The application seeking anticipatory bail should contain bare essential facts relating to the offence, and why the applicant reasonably apprehends arrest, as well as his side of the story. These are essential for the court which should consider his application, to evaluate the threat or apprehension, its gravity or seriousness and the appropriateness of any condition that may have to be imposed. It is not essential that an application should be moved only after an FIR is filed; it can be moved earlier, so long as the facts are clear and there is reasonable basis for apprehending arrest. 92.2. It may be advisable for the court, which is approached with an application under Section 438, depending on the seriousness of the threat (of arrest) to issue notice to the public prosecutor and obtain facts, even while granting limited interim anticipatory bail. 92.3. Nothing in Section 438 Cr. PC, compels or obliges courts to impose conditions limiting relief in terms of time, or upon filing of FIR, or recording of statement of any witness, by the police, during investigation or inquiry, etc. While considering an application (for grant of anticipatory bail) the court has to consider the nature of the offence, the role of the person, the likelihood of his influencing the course of investigation, or tampering with evidence (including intimidating witnesses), likelihood of fleeing justice (such as leaving the country), etc. The courts would be justified -and ought to impose conditions spelt out in Section 437 (3), Cr.P.C. [by virtue of Section 438 (2)]. The need to impose other restrictive conditions, would have to be judged on a caseby case basis, and depending upon the materials produced by the state or the investigating agency. Such special or other restrictive conditions may be imposed if the case or cases warrant, but should not be imposed in a routine manner, in all cases. Likewise, conditions which limit the grant of anticipatory bail may be granted, if they are required in the facts of any case or cases; however, such limiting conditions may not be invariably imposed. 92.4. Courts ought to be generally guided by considerations such as the nature and gravity of the offences, the role attributed to the applicant, and the facts of the case, while considering whether to grant anticipatory bail, or refuse it.
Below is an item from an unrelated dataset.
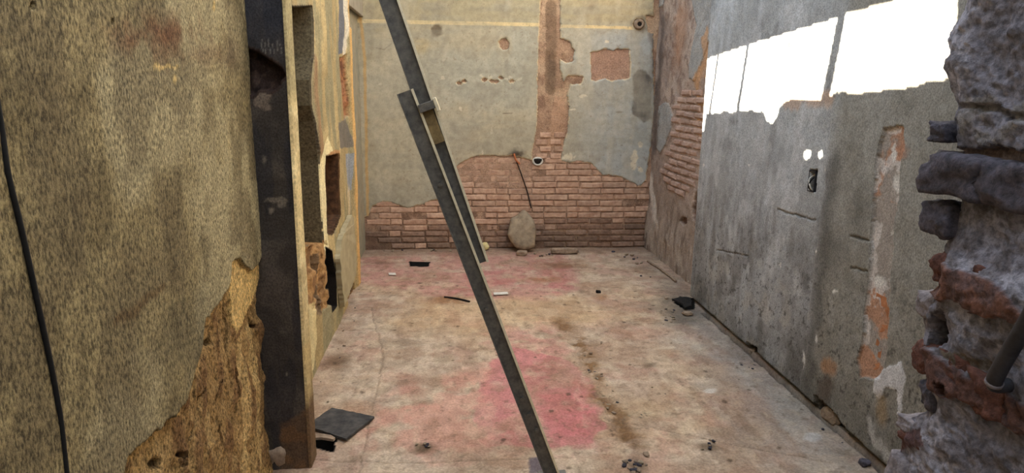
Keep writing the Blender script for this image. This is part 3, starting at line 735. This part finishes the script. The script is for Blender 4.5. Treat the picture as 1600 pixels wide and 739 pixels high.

92.4. Courts ought to be generally guided by considerations such as the nature and gravity of the offences, the role attributed to the applicant, and the facts of the case, while considering whether to grant anticipatory bail, or refuse it. Whether to grant or not is a matter of discretion; equally whether and if so, what kind of special conditions are to be imposed (or not imposed) are dependent on facts of the case, and subject to the discretion of the court. 92.5. Anticipatory bail granted can, depending on the conduct and behaviour of the accused, continue after filing of the chargesheet till end of trial. 92.6. An order of anticipatory bail should not be "blanket" in the sense that it should not enable the accused to commit further offences and claim relief of indefinite protection from arrest. It should be confined to the offence or incident, for which apprehension of arrest is sought, in relation to a specific incident. It cannot operate in respect of a future incident that involves commission of an offence. 92.7. An order of anticipatory bail does not in any manner limit or restrict the rights or duties of the police or investigating agency, to investigate into the charges against the person who seeks and is granted prearrest bail. 92.8. The observations in Sibbia regarding "limited custody" or "deemed custody" to facilitate the requirements of the investigative authority, would be sufficient for the purpose of fulfilling the provisions of Section 27, in the event of recovery of an article, or discovery of a fact, which is relatable to a statement made during such event (i.e deemed custody). In such event, there is no question (or necessity) of asking the accused to separately surrender and seek regular bail. Sibbia (supra) had observed that "if and when the occasion arises, it may be possible for the prosecution to claim the benefit of Section 27 of the Evidence Act in regard to a discovery of facts made in pursuance of information supplied by a person released on bail by invoking the principle stated by this Court in State of U.P. v Deoman Upadhyaya." 92.9.
It is open to the police or the investigating agency to move the court concerned, which grants anticipatory bail, for a direction under Section 439 (2) to arrest the accused, in the event of violation of any term, such as absconding, non cooperating during investigation, evasion, intimidation or inducement to witnesses with a view to influence outcome of the investigation or trial, etc." 15. The conflict between an order of anticipatory bail and non- bailable warrant has to be met in a pragmatic manner striking a balance between individual's right to personal freedom and the invocation of right of the police and the procedure required to be followed by a Magistrate. Where an order of anticipatory bail is passed after issue of non-bailable warrant of arrest by a Magistrate, the duty of the police officer entrusted with execution of the warrant would be to arrest the person and produce him before the Magistrate who thereupon shall deal with the accused as required by the order of anticipatory bail. 16. In the present case the circumstances are different and not conflicting as prayer for anticipatory bail has been rejected on merits. 17. Nature of offence is serious in this case being one under Section 22(C) and under Section 25/29 of the NDPS Act. 18. The revision in this case against the order dated 28.11.2022 issuing Warrant of Arrest has now become infructuous as the anticipatory bail application has been rejected on 08.12.2022. 19. CRR 13 of 2023 is thus dismissed. 20. The petitioner is granted two weeks time to surrender before the trial court and pray for necessary relief, which the trial court shall consider in accordance with law, failing which, the Investigating Agency would be at liberty to arrest him and proceed with the investigation as per law. 21. All connected Applications stand disposed of. 22. Interim order if any stands vacated. 23. Copy of this judgment be sent to the learned Trial Court forthwith for necessary compliance. 24. Urgent certified website copy of this judgment, if applied for, be supplied expeditiously after complying with all, necessary legal formalities.